3 The Wish Child (Victoria University Press, $30) by Catherine Chidgey

The former queen of NZ Lit returns with a possibly profound novel set in Germany during the war. “The narrator sees into the hearts and minds of characters, and regularly speaks over their shoulders to us in mysterious and poetic terms….No one laughs”: Jane Westaway, at the Spinoff.

4 Hot Milk (Hamish Hamilton, $37) by Deborah Levy

Funny which Man Booker-shortlisted novels remain on the Unity sales chart; His Bloody Project came and went real quick; Levy’s novel (a mother and daughter arrive in a small Spanish fishing village) has stayed the distance, so it must be pretty good.

5 Blitzed: Drugs in Nazi Germany (Allen Lane, $55) by Norman Ohler

Charlotte Grimshaw has been assigned this most interesting title for review, and we look forward to her assessment.

6 The Great War for New Zealand: Waikato 1800-2000 (Bridget Williams Books) by Vincent O’Malley

Named this week as one of the best books of 2017 at the Spinoff.

7 Dark Flood Rises (Text, $37) by Margaret Drabble

“With their echoes of Simone de Beauvoir and Samuel Beckett, this quiet meditation on old age seethes with apocalyptic intent”: The Guardian.

8 Commonwealth (Bloomsbury, $33) by Ann Patchett

“The children of two families are united by divorce in a compelling tale”: Financial Times.

9 The Sellout (Oneworld, $28) by Paul Beatty

“Very bloody funny”: Spinoff reviewer Charlotte Graham on the winner of the 2016 Man Booker prize.

10 A Life in Parts (Orion, $40) by Bryan Cranston

Memoir by the star of Breaking Bad.

 

WELLINGTON STORE

 1 The Sellout (Oneworld, $28) by Paul Beatty

2 Wish Child (Victoria University Press, $30) by Catherine Chidgey

3 Havana Coffee Works (Phantom House, $50) by Geoff Marsland & Tom Scott

“Would you like a biscotti with that espresso?”, etc.

4 Hera Lindsay Bird (Victoria University Press, $25) by Hera Lindsay Bird

Winner of the best new author award announced at the 2016 Spinoff Review of Books literary awards ceremony this week.

5 Swing Time (Hamish Hamilton, $37) by Zadie Smith

6 NZ’s Rivers: An Environmental History (Canterbury University Press, $50) by Catherine Knight

An environmental history of NZ’s rivers.

7 Portholes to the Past (Steele Roberts, $25) by Lloyd Geering

The dude is 98! And he still has all his marbles; he’s a national treasure, one of the greatest living New Zealand thinkers, a holy unbeliever. “It may not be too much to hope,” he writes in his new memoir, “that from the fragments of dismantled Christendom we may rediscover and reinvigorate the moral values of justice, truth and environmental guardianship.” Right on, brother!
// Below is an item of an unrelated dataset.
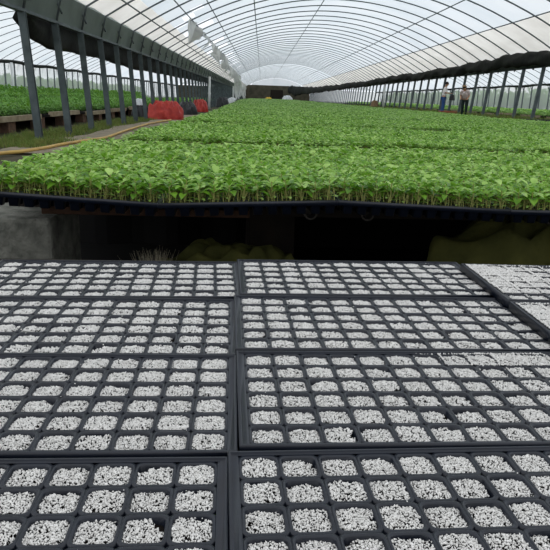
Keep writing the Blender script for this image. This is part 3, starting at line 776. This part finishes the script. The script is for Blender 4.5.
side_bed(-15.2, -10.4, 10, 90, .27, 1, 'far planted bed of the left tunnel, against its outer posts')
side_bed(12.6, 20.6, 17, 100, .42, -1, 'broad planted bed in the right tunnel behind the right posts', .33)
def crop(x0, x1, y0, y1, z, pitch, s, sz):
    X, Y = np.meshgrid(np.arange(x0, x1, pitch), np.arange(y0, y1, pitch)); X = X.ravel() + rng.uniform(-.4, .4, X.size) * pitch; Y = Y.ravel() + rng.uniform(-.4, .4, Y.size) * pitch; n = len(X)
    return np.stack([X, Y, np.full(n, z), s * rng.uniform(.8, 1.2, n), sz * rng.uniform(.7, 1.3, n)], 1)
P = [crop(-9.55, -4.9, 8.6, 30, .25, .13, 3.2, 3.2), crop(-9.55, -4.9, 30, 88, .25, .26, 6, 3.2), crop(-15.1, -10.4, 12, 60, .25, .2, 4.5, 5.2), crop(-15.9, -14.6, 14, 80, .25, .24, 5, 9.5)]
tag(build_canopy('crop_foliage', [np.concatenate(P)], [(3, 3, 6, False)], [M['crop'], M['leaf'], M['stem']]), 'leafy green crop filling the beds of the left tunnel', 'plants', kind='stuff')
P = [crop(12.8, 20.4, 18, 50, .4, .24, 5.5, 3.5), crop(12.8, 20.4, 50, 98, .4, .4, 9, 4)]
tag(build_canopy('crop_foliage', [np.concatenate(P)], [(3, 3, 6, False)], [M['leaf2'], M['crop'], M['stem']]), 'pale green crop in the right tunnel behind the two people', 'plants', kind='stuff')
# hedges beyond the tunnels
P = [crop(-24, -21, 6, 120, 0, .6, 16, 26)]
tag(build_canopy('hedge', [np.concatenate(P)], [(3, 3, 8, False)], [M['crop'], M['leaf'], M['stem']]), 'blurred hedge outside the left tunnel, seen through its film', 'hedge', kind='stuff')
P = [crop(27, 30, 15, 140, 0, .7, 18, 34)]
tag(build_canopy('hedge', [np.concatenate(P)], [(3, 3, 8, False)], [M['crop'], M['leaf'], M['stem']]), 'blurred hedge outside the right tunnel, seen through its film', 'hedge', kind='stuff')

# crates on the right
def crate(x, y, z, lx, ly, h, m, lab, rz=0.0):
    t = empty('plastic_crate', (x, y, z), rz); tag(t, lab, 'crate')
    mb = MB(); mb.box(-lx, lx, -ly, ly, 0, .02)
    mb.build('base', m, t)
    mb = MB()
    for k in range(3):
        z0 = .02 + k * h / 3; z1 = z0 + h / 3 * .72
        mb.box(-lx, lx, -ly, -ly + .015, z0, z1); mb.box(-lx, lx, ly - .015, ly, z0, z1); mb.box(-lx, -lx + .015, -ly, ly, z0, z1); mb.box(lx - .015, lx, -ly, ly, z0, z1)
    for sx in (-1, 1):
        for sy in (-1, 1): mb.box(sx * lx - .02 * (sx > 0), sx * lx + .02 * (sx < 0), sy * ly - .02 * (sy > 0), sy * ly + .02 * (sy < 0), 0, h)
    mb.build('slatted_side', m, t)
crate(8.05, 27.8, .3, .34, .24, .22, M['terracotta'], 'terracotta crate on the ground at the feet of the two people')
crate(7.6, 17.4, float(ground_z(7.6)), .4, .3, .26, M['blackbag'], 'black crate on the bank at the right edge, by the nearest leaning post')
mound('plastic_bag', 8.35, 48, .28, .28, .55, M['straw'], 14, 'brownish bag by the pale downpipe on the right', 'bag', z0=.31)

# ------------------------------------------------------------------ people
def skin_obj(name, joints, edges, radii, m, parent=None, sub=2):
    me = bpy.data.meshes.new(name); me.from_pydata(joints, edges, []); me.update()
    o = link(name, me, m, parent)
    sk = o.modifiers.new('skin', 'SKIN'); sk.use_smooth_shade = True
    if not me.skin_vertices: me.skin_vertices.new()
    for i, r_ in enumerate(radii):
        me.skin_vertices[0].data[i].radius = (r_, r_) if not isinstance(r_, tuple) else r_
    me.skin_vertices[0].data[0].use_root = True
    sb = o.modifiers.new('sub', 'SUBSURF'); sb.levels = 1; sb.render_levels = sub
    return o

def person(loc, rz, lean, H, label, shirt, trouser, hat, sleeves, arms_fwd):
    """local frame: faces +x ; y left ; joints posed with a forward lean"""
    t = empty('person', loc, rz); tag(t, label, 'person'); s = H / 1.68
    def rot(p, piv, a_):
        x, z = p[0] - piv[0], p[2] - piv[2]; return (piv[0] + x * math.cos(a_) + z * math.sin(a_), p[1], piv[2] - x * math.sin(a_) + z * math.cos(a_))
    hip = (0, 0, .90)
    up = lambda p: rot(p, hip, lean)
    J = []; Rr = []; E_ = []
    def add(p, r_, par=None):
        J.append(tuple(v * s for v in p)); Rr.append(tuple(v * s for v in r_) if isinstance(r_, tuple) else r_ * s); i = len(J) - 1
        if par is not None: E_.append((par, i))
        return i
    pel = add(hip, (.13, .10)); wa = add(up((0.0, 0, 1.05)), (.12, .095), pel); ch = add(up((.0, 0, 1.27)), (.145, .105), wa); nb = add(up((-.01, 0, 1.42)), .07, ch)
    nk = add(up((.01, 0, 1.48)), .05, nb); hd = add(up((.03, 0, 1.57)), (.078, .09), nk); tp = add(up((.02, 0, 1.645)), (.06, .07), hd)
    ns = add(up((.118, 0, 1.555)), .016, hd)
    for sd in (-1, 1):
        er = add(up((.02, sd * .08, 1.56)), .018, hd)
        sh = add(up((-.01, sd * .165, 1.385)), .055, ch); eb_ = up((-.02 + .05 * arms_fwd, sd * .22, 1.12)); el_ = add(eb_, .043, sh)
        wr_ = (eb_[0] + .2 * arms_fwd + .03, sd * (.22 - .08 * arms_fwd), eb_[2] - .24 + .22 * arms_fwd); wr = add(wr_, .028, el_)
        d_ = Vector(wr_) - Vector(eb_); d_.normalize()
        pm_ = Vector(wr_) + d_ * .06; pm = add(tuple(pm_), (.034, .02), wr)
        side = Vector((0, 1, 0)); nrm = d_.cross(side)
        for q, ln in enumerate((.075, .085, .08, .062)):
            b0 = pm_ + d_ * .025 + side * ((q - 1.5) * .019); k1 = b0 + d_ * ln * .5 + nrm * .006; k2 = k1 + d_ * ln * .42 + nrm * .022
            a1 = add(tuple(k1), .0088, pm); add(tuple(k2), .0076, a1)
        th = pm_ - d_ * .02 - side * sd * .036 + nrm * .01; a1 = add(tuple(th), .011, wr); add(tuple(th + d_ * .04 - side * sd * .008), .009, a1)
        kn0 = (.03 + .02 * sd, sd * .1, .48); hj = add((.0, sd * .09, .84), .088, pel); kn = add(kn0, .058, hj); an = add((-.02 + .03 * sd, sd * .105, .09), .038, kn)
        fl = add((.05 + .03 * sd, sd * .115, .035), (.04, .032), an); add((.13 + .03 * sd, sd * .125, .028), (.036, .024), fl)
    body = skin_obj('body', J, E_, Rr, M['skin'], t)
    # shirt over torso and upper arms, trousers over hips and legs
    def sub(js, es, rs, nm, m): return skin_obj(nm, [tuple(v * s for v in p) for p in js], es, [tuple(v * s for v in r_) if isinstance(r_, tuple) else r_ * s for r_ in rs], m, t)
    js = [up((0, 0, 1.22)), up((0, 0, 1.04)), up((0, 0, .88)), up((-.005, 0, 1.40))]; es = [(0, 1), (1, 2), (0, 3)]; rs = [(.165, .125), (.15, .12), (.155, .125), .085]
    for sd in (-1, 1):
        n = len(js); js += [up((-.01, sd * .168, 1.385)), up((-.015 + .03 * arms_fwd, sd * .2, 1.2))]; es += [(0, n), (n, n + 1)]; rs += [.075, .062]
        if sleeves:
            eb_ = up((-.02 + .05 * arms_fwd, sd * .22, 1.12)); js.append(eb_); es.append((n + 1, n + 2)); rs.append(.056)
    sub(js, es, rs, 'shirt', shirt)
    js = [(0, 0, .93)]; es = []; rs = [(.15, .12)]
    for sd in (-1, 1):
        n = len(js); js += [(0, sd * .092, .82), (.03 + .02 * sd, sd * .1, .48), (-.02 + .03 * sd, sd * .105, .1)]; es += [(0, n), (n, n + 1), (n + 1, n + 2)]; rs += [.105, .075, .062]
    sub(js, es, rs, 'trousers', trouser)
    # hair cap and face details
    hc = Vector(up((.012, 0, 1.59)))
    def ell(c, rx, ry, rz_, m, nm, zmin=-1.0):
        mb = MB(); V = []; n1, n2 = 10, 20
        for i in range(n1 + 1):
            sz = zmin + (1 - zmin) * i / n1; rr = math.sqrt(max(0, 1 - sz * sz))
            for k in range(n2): V.append(((c[0] + rx * rr * math.cos(2 * PI * k / n2)) * s, (c[1] + ry * rr * math.sin(2 * PI * k / n2)) * s, (c[2] + rz_ * sz) * s))
        mb.add(V, [(i * n2 + k, i * n2 + (k + 1) % n2, (i + 1) * n2 + (k + 1) % n2, (i + 1) * n2 + k) for i in range(n1) for k in range(n2)]); return mb.build(nm, m, t, smooth=True)
    ell((hc.x - .012, hc.y, hc.z + .005), .108, .1, .1, M['hair'], 'hair', -.35)
    for sd in (-1, 1):
        e = up((.098, sd * .032, 1.575)); ell(e, .011, .013, .009, M['hair'], 'eye')
    mo = up((.1, 0, 1.515)); ell(mo, .01, .026, .007, M['terracotta'], 'mouth')
    if hat:
        c = up((.01, 0, 1.64)); ell((c[0], c[1], c[2]), .115, .105, .085, M[hat], 'hat_crown', -.1); mb = MB()
        n2 = 24; V = []
        for rr, dz in ((.11, .0), (.19, -.015), (.19, -.022), (.11, -.01)):
            V += [((c[0] + rr * math.cos(2 * PI * k / n2)) * s, (c[1] + rr * .92 * math.sin(2 * PI * k / n2)) * s, (c[2] + dz) * s) for k in range(n2)]
        mb.add(V, [(L_ * n2 + k, L_ * n2 + (k + 1) % n2, ((L_ + 1) % 4) * n2 + (k + 1) % n2, ((L_ + 1) % 4) * n2 + k) for L_ in range(4) for k in range(n2)]); mb.build('hat_brim', M[hat], t, smooth=True)
    return t
person((8.42, 30.0, .33), R(-14), R(8), 1.47, 'person in white shirt and blue jeans holding a dark bag by the right posts', M['shirt'], M['jeans'], None, True, 1.0)
mound('carry_bag', 8.8, 29.9, .12, .11, .24, M['blackbag'], 5, 'dark bag held in front of the person in blue jeans', 'bag', z0=.98)
person((8.22, 26.1, .315), R(-120), R(40), 1.36, 'person in pale pink shirt and dark trousers bending forward at the right row of posts', M['pinkshirt'], M['darktrouser'], 'straw', True, .5)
8 Constitution for Aotearoa NZ (Victoria University Press, $25) by Geoffrey Palmer & Andrew Butler

A perfect Xmas present.

9 Do Not Say We Have Nothing (Granta, $33) by Madeleine Thien

“History is deftly woven into a moving story of the musicians who suffered during and after the Cultural Revolution in China”: The Guardian.

10 Fight Like a Girl (Allen & Unwin, $33) by Clementine Ford

Publisher’s blurbology: “Fearless feminist heroine and scourge of trolls and misogynists everywhere, Clementine Ford is a beacon of hope and inspiration…Her incendiary debut Fight Like A Girl is an essential manifesto for feminists new, old and soon-to-be….It’s a call to arms for all women to rediscover the fury that has been suppressed by a society that still considers feminism a threat.”